A photo of a Surrey condo’s water meter. The building was overcharged by the city for thousands of dollars. (Photo: Submitted)

Surrey condo overcharged $4,500 on water bill

Resident urges others to check their water meter against actual bill

A Surrey man’s jaw dropped when he opened his condo’s water bill this year.

It was a whopping $14,000.

“It was just shocking to me.”

The number seemed extremely high, so James Nicholson ventured down to the building’s basement to find out their actual water usage.

Nicholson discovered his 57-unit condo’s actual running grand total on the metre was 76,175 cubic metres.
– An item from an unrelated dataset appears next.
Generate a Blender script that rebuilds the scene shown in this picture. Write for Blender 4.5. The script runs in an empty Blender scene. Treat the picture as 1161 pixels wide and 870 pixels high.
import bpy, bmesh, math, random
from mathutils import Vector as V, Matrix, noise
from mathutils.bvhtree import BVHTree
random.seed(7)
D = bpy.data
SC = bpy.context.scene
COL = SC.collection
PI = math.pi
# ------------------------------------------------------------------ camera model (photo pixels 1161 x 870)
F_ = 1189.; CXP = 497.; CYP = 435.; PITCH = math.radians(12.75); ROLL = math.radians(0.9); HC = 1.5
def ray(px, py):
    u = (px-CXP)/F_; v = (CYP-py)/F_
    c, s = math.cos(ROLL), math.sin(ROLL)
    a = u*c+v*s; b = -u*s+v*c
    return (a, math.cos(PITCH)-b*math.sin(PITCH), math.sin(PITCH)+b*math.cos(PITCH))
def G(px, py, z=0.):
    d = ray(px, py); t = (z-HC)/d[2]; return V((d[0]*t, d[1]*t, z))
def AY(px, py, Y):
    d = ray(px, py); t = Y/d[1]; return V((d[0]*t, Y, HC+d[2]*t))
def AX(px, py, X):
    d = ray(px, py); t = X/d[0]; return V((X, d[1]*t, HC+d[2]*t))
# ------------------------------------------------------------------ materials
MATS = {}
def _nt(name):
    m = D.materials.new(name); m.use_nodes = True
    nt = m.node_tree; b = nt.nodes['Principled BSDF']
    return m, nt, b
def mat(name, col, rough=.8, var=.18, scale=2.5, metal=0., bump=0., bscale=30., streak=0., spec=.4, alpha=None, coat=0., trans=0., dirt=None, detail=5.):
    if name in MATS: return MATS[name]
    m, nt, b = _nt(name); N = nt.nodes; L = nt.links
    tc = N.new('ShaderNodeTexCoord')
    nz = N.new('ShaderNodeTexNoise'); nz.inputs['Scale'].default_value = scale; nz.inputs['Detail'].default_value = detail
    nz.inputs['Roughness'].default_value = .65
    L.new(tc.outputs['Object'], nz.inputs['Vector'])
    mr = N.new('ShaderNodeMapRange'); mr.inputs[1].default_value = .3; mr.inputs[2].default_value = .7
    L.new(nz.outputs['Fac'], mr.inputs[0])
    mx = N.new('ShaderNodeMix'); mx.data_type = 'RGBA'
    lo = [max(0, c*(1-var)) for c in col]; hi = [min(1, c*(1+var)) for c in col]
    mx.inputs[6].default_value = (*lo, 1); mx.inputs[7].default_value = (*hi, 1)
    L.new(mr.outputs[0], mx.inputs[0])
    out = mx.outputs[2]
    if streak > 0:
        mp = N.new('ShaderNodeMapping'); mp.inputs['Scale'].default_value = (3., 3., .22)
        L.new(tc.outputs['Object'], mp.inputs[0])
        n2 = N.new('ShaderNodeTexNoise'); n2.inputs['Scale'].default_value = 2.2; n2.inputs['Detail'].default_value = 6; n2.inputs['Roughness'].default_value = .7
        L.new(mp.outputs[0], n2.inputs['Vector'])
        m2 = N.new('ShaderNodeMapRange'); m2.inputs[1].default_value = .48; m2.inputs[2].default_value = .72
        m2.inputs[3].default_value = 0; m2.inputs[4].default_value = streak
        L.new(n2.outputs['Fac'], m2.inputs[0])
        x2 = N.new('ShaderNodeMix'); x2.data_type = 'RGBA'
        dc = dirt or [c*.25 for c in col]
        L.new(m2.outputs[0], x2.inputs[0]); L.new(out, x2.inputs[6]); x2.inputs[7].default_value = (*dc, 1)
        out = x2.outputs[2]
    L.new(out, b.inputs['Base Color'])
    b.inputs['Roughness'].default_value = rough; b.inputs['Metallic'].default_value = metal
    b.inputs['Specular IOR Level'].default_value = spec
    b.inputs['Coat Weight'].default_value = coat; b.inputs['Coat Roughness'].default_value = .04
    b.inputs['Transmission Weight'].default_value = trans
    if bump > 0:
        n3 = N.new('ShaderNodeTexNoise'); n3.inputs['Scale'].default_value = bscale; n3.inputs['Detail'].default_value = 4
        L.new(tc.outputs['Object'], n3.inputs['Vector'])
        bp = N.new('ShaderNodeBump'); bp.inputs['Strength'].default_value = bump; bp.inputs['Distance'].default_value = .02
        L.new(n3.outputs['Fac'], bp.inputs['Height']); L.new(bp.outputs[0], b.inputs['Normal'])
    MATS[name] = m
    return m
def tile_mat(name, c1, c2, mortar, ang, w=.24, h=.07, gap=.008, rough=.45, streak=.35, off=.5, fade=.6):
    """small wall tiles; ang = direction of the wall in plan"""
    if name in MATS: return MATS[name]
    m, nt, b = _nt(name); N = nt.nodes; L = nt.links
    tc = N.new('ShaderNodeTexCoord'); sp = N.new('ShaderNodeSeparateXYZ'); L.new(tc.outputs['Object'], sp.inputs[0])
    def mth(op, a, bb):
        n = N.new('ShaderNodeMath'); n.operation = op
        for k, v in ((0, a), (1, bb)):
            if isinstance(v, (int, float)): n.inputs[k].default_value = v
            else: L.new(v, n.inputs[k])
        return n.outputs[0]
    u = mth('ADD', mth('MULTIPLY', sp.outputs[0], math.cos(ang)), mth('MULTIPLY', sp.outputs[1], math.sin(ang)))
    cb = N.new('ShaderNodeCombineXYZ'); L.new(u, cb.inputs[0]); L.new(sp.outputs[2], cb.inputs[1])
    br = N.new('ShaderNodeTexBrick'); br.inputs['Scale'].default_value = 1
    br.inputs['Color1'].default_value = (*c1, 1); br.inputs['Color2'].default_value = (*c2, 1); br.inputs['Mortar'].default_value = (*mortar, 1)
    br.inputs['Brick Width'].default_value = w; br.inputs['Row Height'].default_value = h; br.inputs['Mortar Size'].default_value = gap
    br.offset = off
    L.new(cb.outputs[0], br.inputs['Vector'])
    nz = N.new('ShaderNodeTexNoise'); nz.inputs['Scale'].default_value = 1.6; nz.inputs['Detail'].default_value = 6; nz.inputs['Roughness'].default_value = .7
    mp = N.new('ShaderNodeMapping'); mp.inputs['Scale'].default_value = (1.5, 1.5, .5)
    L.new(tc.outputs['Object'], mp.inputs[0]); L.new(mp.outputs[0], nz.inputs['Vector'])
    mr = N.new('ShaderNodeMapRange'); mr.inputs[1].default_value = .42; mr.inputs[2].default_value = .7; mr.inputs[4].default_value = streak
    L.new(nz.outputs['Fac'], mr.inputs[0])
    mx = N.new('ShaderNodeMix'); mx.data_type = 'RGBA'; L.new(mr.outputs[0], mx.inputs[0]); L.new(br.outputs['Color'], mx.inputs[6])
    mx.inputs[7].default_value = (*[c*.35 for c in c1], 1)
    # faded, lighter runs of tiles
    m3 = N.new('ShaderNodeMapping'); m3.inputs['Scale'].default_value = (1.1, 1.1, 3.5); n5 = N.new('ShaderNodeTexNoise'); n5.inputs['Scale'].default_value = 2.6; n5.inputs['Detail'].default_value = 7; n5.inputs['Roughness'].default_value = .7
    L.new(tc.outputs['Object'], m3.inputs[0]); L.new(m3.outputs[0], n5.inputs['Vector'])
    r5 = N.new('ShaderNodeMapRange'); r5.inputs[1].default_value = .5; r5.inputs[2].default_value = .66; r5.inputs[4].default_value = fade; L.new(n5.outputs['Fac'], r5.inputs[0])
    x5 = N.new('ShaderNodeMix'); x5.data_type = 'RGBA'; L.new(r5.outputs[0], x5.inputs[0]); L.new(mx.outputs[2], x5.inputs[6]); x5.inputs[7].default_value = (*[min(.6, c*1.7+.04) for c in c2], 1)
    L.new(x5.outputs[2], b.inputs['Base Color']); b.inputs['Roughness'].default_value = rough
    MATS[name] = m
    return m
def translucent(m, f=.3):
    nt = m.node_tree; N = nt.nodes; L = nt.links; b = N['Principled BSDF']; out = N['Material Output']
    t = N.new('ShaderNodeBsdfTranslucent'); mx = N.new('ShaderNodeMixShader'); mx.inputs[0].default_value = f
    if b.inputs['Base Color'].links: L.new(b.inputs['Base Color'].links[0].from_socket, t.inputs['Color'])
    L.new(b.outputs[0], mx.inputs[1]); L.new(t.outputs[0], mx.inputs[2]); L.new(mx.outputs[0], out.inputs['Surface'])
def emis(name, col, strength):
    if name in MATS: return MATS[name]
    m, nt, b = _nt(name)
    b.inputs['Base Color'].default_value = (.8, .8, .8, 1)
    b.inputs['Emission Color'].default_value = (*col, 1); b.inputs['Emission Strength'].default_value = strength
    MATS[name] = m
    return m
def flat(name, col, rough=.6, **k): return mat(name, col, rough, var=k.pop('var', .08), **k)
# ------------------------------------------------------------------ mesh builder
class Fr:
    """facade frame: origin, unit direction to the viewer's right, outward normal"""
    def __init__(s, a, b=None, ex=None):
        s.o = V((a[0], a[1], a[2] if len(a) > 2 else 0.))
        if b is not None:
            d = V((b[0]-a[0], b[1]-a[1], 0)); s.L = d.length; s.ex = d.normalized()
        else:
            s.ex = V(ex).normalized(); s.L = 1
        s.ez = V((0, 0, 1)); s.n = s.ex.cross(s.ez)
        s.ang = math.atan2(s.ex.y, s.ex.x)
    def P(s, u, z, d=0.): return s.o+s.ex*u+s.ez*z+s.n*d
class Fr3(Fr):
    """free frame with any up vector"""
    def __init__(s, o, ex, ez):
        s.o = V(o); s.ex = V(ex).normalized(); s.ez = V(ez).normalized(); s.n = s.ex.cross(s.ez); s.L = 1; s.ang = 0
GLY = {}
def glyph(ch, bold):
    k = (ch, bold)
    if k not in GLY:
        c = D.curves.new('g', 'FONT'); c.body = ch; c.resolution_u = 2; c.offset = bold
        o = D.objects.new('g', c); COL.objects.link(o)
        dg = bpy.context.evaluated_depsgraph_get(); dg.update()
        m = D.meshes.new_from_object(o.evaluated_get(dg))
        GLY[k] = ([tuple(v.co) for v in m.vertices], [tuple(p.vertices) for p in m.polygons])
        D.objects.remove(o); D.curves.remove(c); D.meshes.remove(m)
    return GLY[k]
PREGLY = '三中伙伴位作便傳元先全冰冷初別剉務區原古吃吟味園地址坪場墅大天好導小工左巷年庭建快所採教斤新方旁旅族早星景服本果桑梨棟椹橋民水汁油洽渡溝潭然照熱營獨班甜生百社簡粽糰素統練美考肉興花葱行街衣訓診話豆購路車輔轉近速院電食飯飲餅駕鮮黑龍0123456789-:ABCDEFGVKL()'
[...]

That was in late April.

The bill issued by the City of Surrey in February was for 79,086.

“That’s 2.9 million litres of water they were off,” he said. “We’re not talking a small percentage.”

It turns out they were overcharged more than $4,500 and the city has since corrected the error.

An April 21 email from the city says the bill was adjusted “as per the reread,” which Nicholson said is in reference to the picture he took of their meter.

“We had to do our own investigation to discover this area,” he noted. “Of concern is that they did not send anyone to our residence to read the meter and verify the readings when we raised our concerns. They ended up coming in late June or early July to read it for our most recent bill.”

But here’s the kicker — the strata paid the inflated bill one day late and were on the hook for a fine of nearly $460 on the correct amount as a result.

“We had to take out a loan to pay the $14,000 water bill,” Nicholson told the Surrey Now-Leader Thursday morning. “We just couldn’t afford that. If it was the proper amount to begin with we would’ve been able to pay that bill.

“Charging us a penalty because we didn’t pay their inaccurate amount?” he questioned. “And we paid the inaccurate only one day late.”

Nicholson said the strata called city hall repeatedly asking for the penalty to be waived, and were shot down every time.

“They say, ‘Nothing we can do, nothing we can do. We almost never refund any penalties.’”

After the Now-Leader inquired to the city about the penalty, it was revealed they had just decided to waive it.

“It’s been escalated to our management just as of yesterday,” Kam Grewal, Surrey’s manager of finance, told the Now-Leader Thursday afternoon. “It just came to my attention in the last couple of hours.”

The city will be “reversing the penalty,” he assured.

Grewal said the original meter error was made by a former contractor.

“I know there were some issues with the former contractor,” he noted.

Typically, the city will refer to the meters instead of estimating, said Grewal, but explained there are exceptions.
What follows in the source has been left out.